=== PROVIDED DATA ===
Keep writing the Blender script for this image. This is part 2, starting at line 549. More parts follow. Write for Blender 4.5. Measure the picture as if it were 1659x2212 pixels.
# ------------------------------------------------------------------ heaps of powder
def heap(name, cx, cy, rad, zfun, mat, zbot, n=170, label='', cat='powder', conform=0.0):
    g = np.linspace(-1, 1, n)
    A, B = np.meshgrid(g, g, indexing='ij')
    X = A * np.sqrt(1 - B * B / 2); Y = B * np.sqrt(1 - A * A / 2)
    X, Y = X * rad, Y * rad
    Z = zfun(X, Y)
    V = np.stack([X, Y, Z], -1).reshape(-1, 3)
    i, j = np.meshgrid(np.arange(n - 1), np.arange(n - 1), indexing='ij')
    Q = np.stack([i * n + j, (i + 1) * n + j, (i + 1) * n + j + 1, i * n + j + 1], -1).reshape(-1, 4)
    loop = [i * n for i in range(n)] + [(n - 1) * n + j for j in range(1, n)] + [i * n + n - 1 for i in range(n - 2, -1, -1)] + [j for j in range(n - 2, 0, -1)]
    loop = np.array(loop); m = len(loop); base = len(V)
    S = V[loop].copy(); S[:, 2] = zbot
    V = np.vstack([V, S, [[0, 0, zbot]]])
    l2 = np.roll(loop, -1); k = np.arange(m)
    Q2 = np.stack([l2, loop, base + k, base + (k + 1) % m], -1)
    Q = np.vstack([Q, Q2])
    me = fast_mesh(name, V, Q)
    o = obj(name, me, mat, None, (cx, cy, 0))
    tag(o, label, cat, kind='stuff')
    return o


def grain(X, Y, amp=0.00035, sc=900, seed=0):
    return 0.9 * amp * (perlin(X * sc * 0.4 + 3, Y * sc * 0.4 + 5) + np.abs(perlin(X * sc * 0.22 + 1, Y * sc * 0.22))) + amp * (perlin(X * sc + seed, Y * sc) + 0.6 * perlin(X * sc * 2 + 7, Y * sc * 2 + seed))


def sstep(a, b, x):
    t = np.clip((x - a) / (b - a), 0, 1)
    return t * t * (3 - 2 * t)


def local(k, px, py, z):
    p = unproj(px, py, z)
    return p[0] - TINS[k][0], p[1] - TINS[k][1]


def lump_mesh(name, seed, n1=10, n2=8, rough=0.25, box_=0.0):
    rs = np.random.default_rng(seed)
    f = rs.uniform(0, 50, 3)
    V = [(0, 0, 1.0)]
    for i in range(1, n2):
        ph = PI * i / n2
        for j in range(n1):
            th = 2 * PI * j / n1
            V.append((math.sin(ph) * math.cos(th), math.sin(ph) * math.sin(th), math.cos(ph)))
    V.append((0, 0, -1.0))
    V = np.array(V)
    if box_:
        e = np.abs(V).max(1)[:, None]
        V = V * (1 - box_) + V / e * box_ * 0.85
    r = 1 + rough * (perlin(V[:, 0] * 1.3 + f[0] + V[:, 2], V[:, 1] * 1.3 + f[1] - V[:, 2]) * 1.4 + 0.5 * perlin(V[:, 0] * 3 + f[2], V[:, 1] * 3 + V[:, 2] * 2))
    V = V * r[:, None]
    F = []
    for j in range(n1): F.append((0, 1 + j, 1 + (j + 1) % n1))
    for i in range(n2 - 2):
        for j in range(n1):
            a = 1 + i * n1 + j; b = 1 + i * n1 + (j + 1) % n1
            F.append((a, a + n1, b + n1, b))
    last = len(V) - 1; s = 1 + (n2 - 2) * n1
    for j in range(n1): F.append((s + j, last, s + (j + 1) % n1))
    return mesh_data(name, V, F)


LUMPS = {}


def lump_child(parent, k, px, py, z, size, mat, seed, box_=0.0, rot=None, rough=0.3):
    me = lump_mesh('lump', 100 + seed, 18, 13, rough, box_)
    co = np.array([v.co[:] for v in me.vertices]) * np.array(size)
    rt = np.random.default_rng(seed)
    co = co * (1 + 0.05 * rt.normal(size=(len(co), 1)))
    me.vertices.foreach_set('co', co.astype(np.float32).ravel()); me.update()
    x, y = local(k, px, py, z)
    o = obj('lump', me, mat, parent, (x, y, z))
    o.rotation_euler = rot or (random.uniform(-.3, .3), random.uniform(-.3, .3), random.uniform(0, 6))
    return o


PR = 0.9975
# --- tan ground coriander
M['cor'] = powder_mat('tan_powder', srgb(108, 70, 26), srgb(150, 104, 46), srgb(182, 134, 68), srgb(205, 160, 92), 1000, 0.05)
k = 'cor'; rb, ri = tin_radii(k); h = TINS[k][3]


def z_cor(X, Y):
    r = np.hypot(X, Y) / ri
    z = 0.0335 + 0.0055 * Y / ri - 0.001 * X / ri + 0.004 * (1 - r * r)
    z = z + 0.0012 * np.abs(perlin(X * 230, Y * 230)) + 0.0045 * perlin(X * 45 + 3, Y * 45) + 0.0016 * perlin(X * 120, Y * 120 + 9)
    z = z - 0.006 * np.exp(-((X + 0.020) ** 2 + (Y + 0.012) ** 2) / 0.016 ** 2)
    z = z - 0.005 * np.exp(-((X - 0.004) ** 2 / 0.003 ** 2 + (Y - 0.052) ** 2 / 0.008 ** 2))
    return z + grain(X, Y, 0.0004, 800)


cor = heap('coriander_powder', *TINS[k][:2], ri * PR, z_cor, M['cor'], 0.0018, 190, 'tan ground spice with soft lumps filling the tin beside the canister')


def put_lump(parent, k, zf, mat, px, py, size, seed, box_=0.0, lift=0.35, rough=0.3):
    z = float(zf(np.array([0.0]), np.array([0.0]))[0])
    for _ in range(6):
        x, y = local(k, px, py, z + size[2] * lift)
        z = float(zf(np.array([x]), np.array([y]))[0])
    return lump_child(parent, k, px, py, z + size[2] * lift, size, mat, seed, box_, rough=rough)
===
### WHAT IS EXPECTED
Can you give every line above again, exactly as written?

### CORRECT RESPONSE
Keep writing the Blender script for this image. This is part 2, starting at line 549. More parts follow. Write for Blender 4.5. Measure the picture as if it were 1659x2212 pixels.
# ------------------------------------------------------------------ heaps of powder
def heap(name, cx, cy, rad, zfun, mat, zbot, n=170, label='', cat='powder', conform=0.0):
    g = np.linspace(-1, 1, n)
    A, B = np.meshgrid(g, g, indexing='ij')
    X = A * np.sqrt(1 - B * B / 2); Y = B * np.sqrt(1 - A * A / 2)
    X, Y = X * rad, Y * rad
    Z = zfun(X, Y)
    V = np.stack([X, Y, Z], -1).reshape(-1, 3)
    i, j = np.meshgrid(np.arange(n - 1), np.arange(n - 1), indexing='ij')
    Q = np.stack([i * n + j, (i + 1) * n + j, (i + 1) * n + j + 1, i * n + j + 1], -1).reshape(-1, 4)
    loop = [i * n for i in range(n)] + [(n - 1) * n + j for j in range(1, n)] + [i * n + n - 1 for i in range(n - 2, -1, -1)] + [j for j in range(n - 2, 0, -1)]
    loop = np.array(loop); m = len(loop); base = len(V)
    S = V[loop].copy(); S[:, 2] = zbot
    V = np.vstack([V, S, [[0, 0, zbot]]])
    l2 = np.roll(loop, -1); k = np.arange(m)
    Q2 = np.stack([l2, loop, base + k, base + (k + 1) % m], -1)
    Q = np.vstack([Q, Q2])
    me = fast_mesh(name, V, Q)
    o = obj(name, me, mat, None, (cx, cy, 0))
    tag(o, label, cat, kind='stuff')
    return o


def grain(X, Y, amp=0.00035, sc=900, seed=0):
    return 0.9 * amp * (perlin(X * sc * 0.4 + 3, Y * sc * 0.4 + 5) + np.abs(perlin(X * sc * 0.22 + 1, Y * sc * 0.22))) + amp * (perlin(X * sc + seed, Y * sc) + 0.6 * perlin(X * sc * 2 + 7, Y * sc * 2 + seed))


def sstep(a, b, x):
    t = np.clip((x - a) / (b - a), 0, 1)
    return t * t * (3 - 2 * t)


def local(k, px, py, z):
    p = unproj(px, py, z)
    return p[0] - TINS[k][0], p[1] - TINS[k][1]


def lump_mesh(name, seed, n1=10, n2=8, rough=0.25, box_=0.0):
    rs = np.random.default_rng(seed)
    f = rs.uniform(0, 50, 3)
    V = [(0, 0, 1.0)]
    for i in range(1, n2):
        ph = PI * i / n2
        for j in range(n1):
            th = 2 * PI * j / n1
            V.append((math.sin(ph) * math.cos(th), math.sin(ph) * math.sin(th), math.cos(ph)))
    V.append((0, 0, -1.0))
    V = np.array(V)
    if box_:
        e = np.abs(V).max(1)[:, None]
        V = V * (1 - box_) + V / e * box_ * 0.85
    r = 1 + rough * (perlin(V[:, 0] * 1.3 + f[0] + V[:, 2], V[:, 1] * 1.3 + f[1] - V[:, 2]) * 1.4 + 0.5 * perlin(V[:, 0] * 3 + f[2], V[:, 1] * 3 + V[:, 2] * 2))
    V = V * r[:, None]
    F = []
    for j in range(n1): F.append((0, 1 + j, 1 + (j + 1) % n1))
    for i in range(n2 - 2):
        for j in range(n1):
            a = 1 + i * n1 + j; b = 1 + i * n1 + (j + 1) % n1
            F.append((a, a + n1, b + n1, b))
    last = len(V) - 1; s = 1 + (n2 - 2) * n1
    for j in range(n1): F.append((s + j, last, s + (j + 1) % n1))
    return mesh_data(name, V, F)


LUMPS = {}


def lump_child(parent, k, px, py, z, size, mat, seed, box_=0.0, rot=None, rough=0.3):
    me = lump_mesh('lump', 100 + seed, 18, 13, rough, box_)
    co = np.array([v.co[:] for v in me.vertices]) * np.array(size)
    rt = np.random.default_rng(seed)
    co = co * (1 + 0.05 * rt.normal(size=(len(co), 1)))
    me.vertices.foreach_set('co', co.astype(np.float32).ravel()); me.update()
    x, y = local(k, px, py, z)
    o = obj('lump', me, mat, parent, (x, y, z))
    o.rotation_euler = rot or (random.uniform(-.3, .3), random.uniform(-.3, .3), random.uniform(0, 6))
    return o


PR = 0.9975
# --- tan ground coriander
M['cor'] = powder_mat('tan_powder', srgb(108, 70, 26), srgb(150, 104, 46), srgb(182, 134, 68), srgb(205, 160, 92), 1000, 0.05)
k = 'cor'; rb, ri = tin_radii(k); h = TINS[k][3]


def z_cor(X, Y):
    r = np.hypot(X, Y) / ri
    z = 0.0335 + 0.0055 * Y / ri - 0.001 * X / ri + 0.004 * (1 - r * r)
    z = z + 0.0012 * np.abs(perlin(X * 230, Y * 230)) + 0.0045 * perlin(X * 45 + 3, Y * 45) + 0.0016 * perlin(X * 120, Y * 120 + 9)
    z = z - 0.006 * np.exp(-((X + 0.020) ** 2 + (Y + 0.012) ** 2) / 0.016 ** 2)
    z = z - 0.005 * np.exp(-((X - 0.004) ** 2 / 0.003 ** 2 + (Y - 0.052) ** 2 / 0.008 ** 2))
    return z + grain(X, Y, 0.0004, 800)


cor = heap('coriander_powder', *TINS[k][:2], ri * PR, z_cor, M['cor'], 0.0018, 190, 'tan ground spice with soft lumps filling the tin beside the canister')


def put_lump(parent, k, zf, mat, px, py, size, seed, box_=0.0, lift=0.35, rough=0.3):
    z = float(zf(np.array([0.0]), np.array([0.0]))[0])
    for _ in range(6):
        x, y = local(k, px, py, z + size[2] * lift)
        z = float(zf(np.array([x]), np.array([y]))[0])
    return lump_child(parent, k, px, py, z + size[2] * lift, size, mat, seed, box_, rough=rough)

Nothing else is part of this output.